Listening to County Engineer Dale Foster tell about the project was a head-shaking experience. I think the road could be safely elevated 4.5 feet merely by stacking all the paperwork from Garden State Parkway ramps to the bridge heading into the resort. Keep in mind; this is the nation that, long ago, embarked on the “Paperwork Reduction Act.” Lest we forget that 1995 waste of time and energy, passed by the 104th Congress, “To further the goals of the Paperwork Reduction Act to have Federal agencies become more responsible and publicly accountable for reducing the burden of Federal paperwork on the public, and for other purposes.” What a joke that is, a wasted effort if ever there was one. So worried about the environment is the government, how many trees were felled to produce paper to document every inch of highway? This is the digital age, unless no one reminded the powers that hold the dollars. A PDF could easily contain all the documents, but then, these are the federal and state governments with which Foster is dealing.
Foster attends freeholder meetings with an arm-breaking load of documents, some deal with projects about which he briefs the solons, who might ask a question about this or that. He told me that it’s his job to read over all that paperwork for each project. Although there are other engineers involved in virtually every phase of such a project, it’s Foster who bears overall responsibility that the work be done in the prescribed manner. I would require massive amounts of coffee to stay awake long enough to read all that stuff, and to remember it? Wow! Talk about a photographic memory!
Not only must engineers consider gravel and asphalt quality, culverts and elevations, they must consider things natural, like diamondback terrapins and fish and, yes, osprey. In fact, there are prohibitions on when work can be done on this project so it will not impact the fish, crawling creatures and birds. It’s not exactly like fighting with one arm tied behind your back, but almost. If an Eastern tiger salamander held up a county college for a number of years, why shouldn’t their relatives slow a road project that could safely get people off a barrier island?
If the same environmental regulations were in place when interstate highways were built across America, the only way to get from here to the Pacific would still be Route 30, with all its twists and turns, hills and valleys, from Atlantic City to Astoria, Ore.
As Foster pointed out, one of the biggest reasons the project won $1.6 million in federal funding was because it is the resort’s sole means of escape from the terrors of nature. Other resorts have two ways in and out, not so with Sea Isle City. Thus, when storms rage and tides rise, as they surely will in the coming years given global warming and the sea level hike, the present road would be impassable.
Up 4.5 feet will make the road high and dry for escapees.
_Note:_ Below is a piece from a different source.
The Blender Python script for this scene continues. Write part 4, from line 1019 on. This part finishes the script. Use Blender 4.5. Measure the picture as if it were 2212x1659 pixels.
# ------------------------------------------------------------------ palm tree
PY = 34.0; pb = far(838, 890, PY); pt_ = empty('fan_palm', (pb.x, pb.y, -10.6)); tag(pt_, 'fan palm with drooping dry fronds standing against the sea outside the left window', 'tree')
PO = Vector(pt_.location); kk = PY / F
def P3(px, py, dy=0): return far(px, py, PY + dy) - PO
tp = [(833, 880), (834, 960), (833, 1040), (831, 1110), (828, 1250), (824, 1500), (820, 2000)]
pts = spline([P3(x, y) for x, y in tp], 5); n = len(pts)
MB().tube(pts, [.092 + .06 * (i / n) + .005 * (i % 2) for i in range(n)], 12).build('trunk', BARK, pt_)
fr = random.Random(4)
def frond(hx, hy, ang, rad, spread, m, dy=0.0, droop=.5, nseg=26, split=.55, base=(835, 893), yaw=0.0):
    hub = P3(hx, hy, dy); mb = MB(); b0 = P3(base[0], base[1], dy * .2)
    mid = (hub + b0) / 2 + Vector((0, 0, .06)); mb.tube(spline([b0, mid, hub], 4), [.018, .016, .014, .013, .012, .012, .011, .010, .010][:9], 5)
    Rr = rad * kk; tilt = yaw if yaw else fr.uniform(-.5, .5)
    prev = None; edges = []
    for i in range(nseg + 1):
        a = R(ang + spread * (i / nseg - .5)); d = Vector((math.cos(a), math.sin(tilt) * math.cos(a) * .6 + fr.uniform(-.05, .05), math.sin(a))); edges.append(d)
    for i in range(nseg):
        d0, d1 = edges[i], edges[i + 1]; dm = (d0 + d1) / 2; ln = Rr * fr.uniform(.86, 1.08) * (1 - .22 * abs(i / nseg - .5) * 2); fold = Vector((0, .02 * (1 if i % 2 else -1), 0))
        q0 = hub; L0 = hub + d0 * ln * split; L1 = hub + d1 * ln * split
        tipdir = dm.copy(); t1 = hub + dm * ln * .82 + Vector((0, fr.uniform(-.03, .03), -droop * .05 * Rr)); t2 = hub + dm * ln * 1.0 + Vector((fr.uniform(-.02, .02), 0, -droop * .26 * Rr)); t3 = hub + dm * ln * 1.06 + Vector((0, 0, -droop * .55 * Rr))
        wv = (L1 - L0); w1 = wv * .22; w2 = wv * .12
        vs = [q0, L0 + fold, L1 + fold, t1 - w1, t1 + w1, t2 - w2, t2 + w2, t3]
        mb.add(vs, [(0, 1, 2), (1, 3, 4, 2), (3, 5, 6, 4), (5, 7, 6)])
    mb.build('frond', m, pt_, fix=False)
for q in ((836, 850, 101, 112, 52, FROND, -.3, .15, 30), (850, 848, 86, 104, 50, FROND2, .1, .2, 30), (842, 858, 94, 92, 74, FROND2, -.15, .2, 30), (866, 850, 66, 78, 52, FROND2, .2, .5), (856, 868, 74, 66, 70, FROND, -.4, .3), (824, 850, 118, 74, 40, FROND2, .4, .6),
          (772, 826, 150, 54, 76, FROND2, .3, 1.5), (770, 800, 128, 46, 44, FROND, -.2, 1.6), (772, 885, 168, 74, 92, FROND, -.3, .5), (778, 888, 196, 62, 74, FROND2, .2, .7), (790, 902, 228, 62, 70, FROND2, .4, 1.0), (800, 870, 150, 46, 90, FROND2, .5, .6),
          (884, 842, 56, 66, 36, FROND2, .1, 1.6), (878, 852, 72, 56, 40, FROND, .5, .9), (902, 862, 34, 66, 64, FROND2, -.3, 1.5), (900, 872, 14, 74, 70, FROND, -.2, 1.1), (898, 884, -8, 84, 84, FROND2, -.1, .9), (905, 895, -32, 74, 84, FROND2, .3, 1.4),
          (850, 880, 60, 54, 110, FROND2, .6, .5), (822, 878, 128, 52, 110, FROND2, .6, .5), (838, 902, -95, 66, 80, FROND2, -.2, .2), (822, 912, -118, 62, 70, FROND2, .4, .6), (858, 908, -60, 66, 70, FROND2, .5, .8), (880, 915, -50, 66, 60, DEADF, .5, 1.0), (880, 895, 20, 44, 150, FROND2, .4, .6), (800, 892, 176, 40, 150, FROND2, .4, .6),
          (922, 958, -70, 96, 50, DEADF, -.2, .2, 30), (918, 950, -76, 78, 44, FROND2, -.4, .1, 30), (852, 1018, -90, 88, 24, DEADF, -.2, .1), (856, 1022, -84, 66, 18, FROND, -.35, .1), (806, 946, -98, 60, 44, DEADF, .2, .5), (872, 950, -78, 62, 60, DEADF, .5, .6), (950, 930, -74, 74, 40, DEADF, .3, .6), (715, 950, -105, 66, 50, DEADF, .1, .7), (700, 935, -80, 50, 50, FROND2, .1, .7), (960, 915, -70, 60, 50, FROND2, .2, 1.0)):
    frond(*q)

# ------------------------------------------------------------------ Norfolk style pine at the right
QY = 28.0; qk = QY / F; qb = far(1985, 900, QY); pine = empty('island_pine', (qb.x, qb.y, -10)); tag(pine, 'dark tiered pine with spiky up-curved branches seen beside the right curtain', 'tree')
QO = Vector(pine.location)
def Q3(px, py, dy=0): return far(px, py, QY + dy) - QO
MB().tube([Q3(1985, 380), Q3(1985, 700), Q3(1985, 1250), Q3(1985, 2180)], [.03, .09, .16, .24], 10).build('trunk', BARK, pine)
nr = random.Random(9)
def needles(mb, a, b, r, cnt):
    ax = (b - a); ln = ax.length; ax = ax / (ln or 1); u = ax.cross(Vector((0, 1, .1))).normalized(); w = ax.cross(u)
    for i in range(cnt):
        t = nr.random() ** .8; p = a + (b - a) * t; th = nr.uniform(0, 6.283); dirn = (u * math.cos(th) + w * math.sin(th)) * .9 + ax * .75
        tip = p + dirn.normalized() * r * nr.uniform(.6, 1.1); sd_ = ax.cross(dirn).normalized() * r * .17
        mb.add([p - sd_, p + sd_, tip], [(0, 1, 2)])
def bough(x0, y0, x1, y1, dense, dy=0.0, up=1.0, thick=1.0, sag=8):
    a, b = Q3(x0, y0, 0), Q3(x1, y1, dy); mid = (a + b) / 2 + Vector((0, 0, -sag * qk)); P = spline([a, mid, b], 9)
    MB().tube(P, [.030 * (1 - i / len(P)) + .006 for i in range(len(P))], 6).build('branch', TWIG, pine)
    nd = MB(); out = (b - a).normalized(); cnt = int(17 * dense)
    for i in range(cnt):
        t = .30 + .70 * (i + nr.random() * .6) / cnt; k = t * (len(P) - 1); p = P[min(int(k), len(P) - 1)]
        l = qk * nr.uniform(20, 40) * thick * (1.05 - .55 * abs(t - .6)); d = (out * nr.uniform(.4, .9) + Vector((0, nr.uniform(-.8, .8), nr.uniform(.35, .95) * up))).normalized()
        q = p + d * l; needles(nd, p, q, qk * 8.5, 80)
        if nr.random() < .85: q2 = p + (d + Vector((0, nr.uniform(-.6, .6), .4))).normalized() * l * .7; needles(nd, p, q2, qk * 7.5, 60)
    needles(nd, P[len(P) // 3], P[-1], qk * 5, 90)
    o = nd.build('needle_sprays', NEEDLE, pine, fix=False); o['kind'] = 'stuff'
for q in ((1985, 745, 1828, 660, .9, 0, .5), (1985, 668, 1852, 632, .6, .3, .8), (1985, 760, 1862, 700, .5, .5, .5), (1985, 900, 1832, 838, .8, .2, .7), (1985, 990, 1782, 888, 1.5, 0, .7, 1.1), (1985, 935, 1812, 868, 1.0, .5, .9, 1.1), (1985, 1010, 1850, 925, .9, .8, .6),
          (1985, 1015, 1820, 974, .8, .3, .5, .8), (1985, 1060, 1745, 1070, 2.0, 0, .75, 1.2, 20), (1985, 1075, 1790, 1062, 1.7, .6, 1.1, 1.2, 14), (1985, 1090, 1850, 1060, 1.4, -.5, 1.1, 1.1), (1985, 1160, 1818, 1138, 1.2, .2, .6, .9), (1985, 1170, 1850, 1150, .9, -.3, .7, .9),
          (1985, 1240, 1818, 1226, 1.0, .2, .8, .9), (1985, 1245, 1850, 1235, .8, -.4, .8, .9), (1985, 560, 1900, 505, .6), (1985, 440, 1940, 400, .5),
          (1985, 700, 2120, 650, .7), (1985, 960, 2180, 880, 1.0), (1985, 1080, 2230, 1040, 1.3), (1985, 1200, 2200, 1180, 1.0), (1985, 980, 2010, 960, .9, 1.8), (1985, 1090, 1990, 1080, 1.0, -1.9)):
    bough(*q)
Such safety comes at a cost to the land, and it’s calculated down to the square centimeter. Enter the word “mitigate.” When such a project destroys freshwater wetlands, two square feet of new wetlands must be created for each square foot of land destroyed. For saltwater wetlands, it’s a one for one destroys-create order.
Don’t expect the job completed in two shakes of a lamb’s tail, oh no. Given all the parameters under which construction must take place, I can only hope to live long enough to see the dedication. Huge steel electric poles have already replaced wooden ones; a larger gas line will be put underground. It is expected by fall of this year work will begin. That initial phase will be to put down fill for one roadbed. That fill must settle for a year. Then, the other lane gets the same treatment, another year will pass.
An assortment of prohibitions exist because of migrating fish, turtles, and, no work may proceed within 1,000 feet of an osprey nest during designated times of the year. Also, to be critter friendly, culverts about six feet across, are to be placed so that terrapins, discouraged from crossing the highway, and thus endangering their little lives, will be free to pass under and lay eggs somewhere else.
In jest, Leonard Desiderio, Sea Isle City’s mayor and freeholder vice director, asked Foster if signs were to be placed so the terrapins might know where to find the culverts. “They didn’t ask us to light the thing (culvert),” replied Foster with a smile. Will terrapins file suit or don’t they wander at night? It’s surprising that aspect isn’t covered in paperwork.
This should be quite an engineering feat, almost on scale of railroads. Come to think of it, could they be built today with the same regulations set forth for the Sea Isle City Boulevard project?